All the engineering and re-engineering work going on at Infor needs to get to market and get into the hands of customers in a workable usable way. The company insists that it has addressed this factor through the development of its Infor OS (Operating Service). This is a layer of software designed to allow customers to consume multiple different ERP technologies in a simple unified way. Supply chain technologies need to be able to talk to financial systems technologies and so on. Infor claims to be able to simplify and speed up the entire AI-driven ERP implementation process and roll out complete, production-ready projects in less than six weeks.

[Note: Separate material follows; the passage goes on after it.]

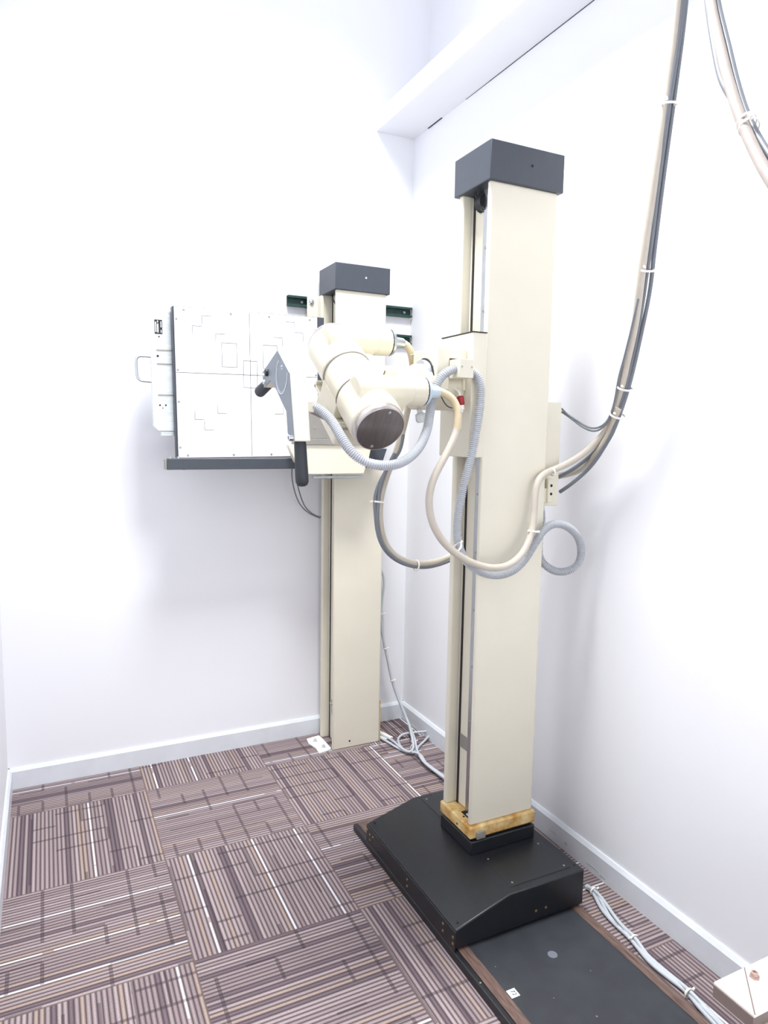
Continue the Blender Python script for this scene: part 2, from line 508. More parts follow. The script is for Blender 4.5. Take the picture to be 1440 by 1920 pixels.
W1 = [(1.607,-0.08,0.811),(1.628,-0.08,0.765),(1.631,-0.08,0.713),(1.624,-0.08,0.66),(1.617,-0.085,0.583),(1.619,-0.09,0.505),(1.633,-0.1,0.412),(1.65,-0.11,0.333),(1.661,-0.125,0.255),(1.684,-0.14,0.176),(1.706,-0.17,0.103),(1.718,-0.21,0.049),(1.668,-0.352,0.05),(1.672,-0.36,0.014),(1.635,-0.408,0.009),(1.612,-0.369,0.009),(1.618,-0.294,0.009),(1.647,-0.232,0.009),(1.675,-0.226,0.02),(1.729,-0.255,0.03),(1.801,-0.274,0.03),(1.787,-0.288,0.02),(1.739,-0.317,0.009),(1.672,-0.372,0.009),(1.644,-0.452,0.009),(1.642,-0.539,0.009),(1.649,-0.605,0.009),(1.654,-0.658,0.009),(1.65,-0.724,0.009)]
W2 = [(1.612,-0.075,0.792),(1.617,-0.075,0.713),(1.616,-0.08,0.635),(1.623,-0.085,0.556),(1.628,-0.09,0.45),(1.646,-0.1,0.357),(1.657,-0.115,0.28),(1.674,-0.13,0.207),(1.698,-0.155,0.128),(1.714,-0.2,0.064),(1.659,-0.341,0.06),(1.648,-0.384,0.024),(1.611,-0.411,0.02),(1.598,-0.353,0.02),(1.606,-0.245,0.009),(1.591,-0.188,0.009),(1.574,-0.142,0.009)]
W3 = [(1.613,-0.07,0.725),(1.613,-0.075,0.608),(1.615,-0.08,0.516),(1.639,-0.1,0.398),(1.656,-0.11,0.305),(1.673,-0.12,0.23),(1.694,-0.145,0.157),(1.712,-0.175,0.09),(1.719,-0.22,0.036),(1.659,-0.378,0.05),(1.658,-0.391,0.02),(1.627,-0.502,0.02),(1.627,-0.577,0.02),(1.632,-0.641,0.02),(1.639,-0.699,0.02)]
W4 = [(1.559,-0.174,0.009),(1.578,-0.245,0.009),(1.593,-0.325,0.009),(1.616,-0.388,0.009),(1.636,-0.416,0.02),(1.643,-0.463,0.024),(1.636,-0.525,0.009),(1.64,-0.611,0.009),(1.644,-0.712,0.009)]
F1 = [(1.706,-1.453,0.009),(1.71,-1.478,0.009),(1.694,-1.533,0.009),(1.669,-1.587,0.009),(1.655,-1.656,0.009),(1.664,-1.688,0.009),(1.647,-1.745,0.009),(1.639,-1.8,0.009),(1.646,-1.857,0.009),(1.649,-1.897,0.009),(1.642,-1.945,0.009),(1.637,-1.996,0.009),(1.625,-2.057,0.009)]
F2 = [(1.699,-1.456,0.009),(1.702,-1.489,0.02),(1.7,-1.543,0.009),(1.681,-1.601,0.009),(1.67,-1.655,0.009),(1.661,-1.7,0.02),(1.649,-1.757,0.009),(1.648,-1.81,0.009),(1.652,-1.863,0.009),(1.642,-1.906,0.02),(1.646,-1.952,0.009),(1.641,-2.003,0.009),(1.63,-2.065,0.009)]
F3 = [(1.698,-1.461,0.009),(1.703,-1.481,0.009),(1.682,-1.527,0.009),(1.665,-1.573,0.009),(1.657,-1.632,0.009),(1.655,-1.687,0.009),(1.643,-1.739,0.009),(1.634,-1.789,0.009),(1.639,-1.857,0.009),(1.644,-1.899,0.009),(1.631,-1.945,0.009),(1.624,-1.995,0.009),(1.612,-2.056,0.009)]
BK1 = [(1.152,-0.13,1.315),(1.151,-0.12,1.263),(1.17,-0.1,1.191),(1.202,-0.08,1.128),(1.243,-0.08,1.086),(1.292,-0.1,1.062)]
BK2 = [(1.17,-0.13,1.315),(1.171,-0.12,1.251),(1.195,-0.1,1.178),(1.227,-0.08,1.115),(1.263,-0.08,1.08),(1.297,-0.1,1.066)]

# ------------------------------------------------------------------ room
W = 1.79
YB = -4.7
SOF0, SOF1 = 2.822, 2.905
obj('floor', box(B(), -0.1, W + 0.2, YB - 0.1, 0.1, -0.1, 0.0), 'carpet', smooth=0, kind='structure')
obj('ceiling', box(B(), -0.1, W + 0.3, YB - 0.1, 0.1, CEIL, CEIL + 0.1), 'ceiling', smooth=0, kind='structure')
obj('wall_back', box(B(), -0.1, W + 0.2, 0.0, 0.1, 0.0, CEIL), 'wall', smooth=0, kind='structure')
obj('wall_left', box(B(), -0.1, 0.0, YB, 0.0, 0.0, CEIL), 'wall', smooth=0, kind='structure')
obj('wall_front', prism(B(), [(-0.1, 0), (0.35, 0), (0.35, 2.15), (1.65, 2.15), (1.65, 0), (W + 0.2, 0), (W + 0.2, CEIL), (-0.1, CEIL)], 'y', YB - 0.1, YB), 'wall', smooth=0, kind='structure')  # opening is made up, added to let the front fill in
# right wall: furred out below the soffit, set back above it
obj('wall_right', prism(B(), [(W, 0), (W + 0.2, 0), (W + 0.2, CEIL), (W + 0.068, CEIL), (W + 0.068, SOF1 - 0.01), (W, SOF1 - 0.01)], 'y', YB, 0.0), 'wall', smooth=0, kind='structure')
trim = obj('trim_1', box(B(), 1.594, W + 0.068, YB, 0.0, SOF0, SOF1), 'wall', bevel=0.003, smooth=0, kind='structure')
bm = B()
for y0, y1, w in ((-0.26, -0.14, 0.006), (-1.5, -0.62, 0.0022), (-0.62, -0.45, 0.0014)):
    box(bm, W - w, W - 0.0001, y0, y1, SOF0 - 0.0016, SOF0 + 0.001)
obj('caulk_crack', bm, 'dark', trim, smooth=0, split=True)
BH, BT = 0.086, 0.014
obj('baseboard_back', prism(B(), [(0, 0), (-BT, 0), (-BT, BH - 0.012), (-0.006, BH), (0, BH)], 'x', 0.0, W), 'base', smooth=0, kind='structure')
obj('baseboard_left', prism(B(), [(0, 0), (BT, 0), (BT, BH - 0.012), (0.006, BH), (0, BH)], 'y', YB, 0.0), 'base', smooth=0, kind='structure')
obj('baseboard_right', prism(B(), [(W, 0), (W - BT, 0), (W - BT, BH - 0.012), (W - 0.006, BH), (W, BH)], 'y', YB, 0.0), 'base', smooth=0, kind='structure')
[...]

Specifically industry-specific

So the differentiators for Infor will be its focus on core ERP competencies, now with operationalized AI… and now with increasingly distilled and enriched industry-specific application relevance across a steadily growing range of specific industry-specific use cases.

“We’re not just in food and beverage software, we’re in dairy — that’s how industry-specific we are in terms of being able to provide out-of-the-box functionality for repeatable use cases and specific challenges where sub-industries have a specificity of operational needs that they have to address in their everyday operations.”

Infor CEO, Kevin Samuelson.
“Infor adds a disproportionate number of new functions added at any one time to the core platform that are very specific to the customer — and we do a lot more collaborative work within each customer group to extend our offerings and finesse the functions of the software platform we deliver,” added Samuelson.

The need to be able to provide a strong Application Programming Interface (API) offering in order to ‘glue’ different software application services together is also important for Infor. As well as developing its own Coleman AI platform, the company is now well into its acquisition and internal integration of Birst for Business Intelligence (BI) and GT Nexus for supply chain technologies, both of which it purchased outright. That’s a lot of backroom technology to connect and engineer and weave together, but Samuelson says he knows that lack of integration has been a ‘headwind of frustration’ for so many companies over the years (with all vendor’s technologies), so again this is a key part of the new Infor under his leadership.

The road ahead

Infor CEO Samuelson suggests that we’ve come through ‘first and second innings’ of the digital transformation revolution, typified as it is by the prevalence of Software-as-a-Service (SaaS) cloud technologies, mobile ubiquity, deep analytics, real time IT functions, integrated portals and all the AI and machine learning that makes everything inside these new pillars of technology so intelligent.

Looking ahead towards the third innings (and fourth if we’re playing cricket… and the ninth if we’re playing baseball), Samuelson agrees that it will be a time of cloud-native and cloud-first software where iteration (updates and enhancements) happens through a continuous cycle driven at the increasingly intelligent backend… and he’s quite specific about that, industry-specific in fact.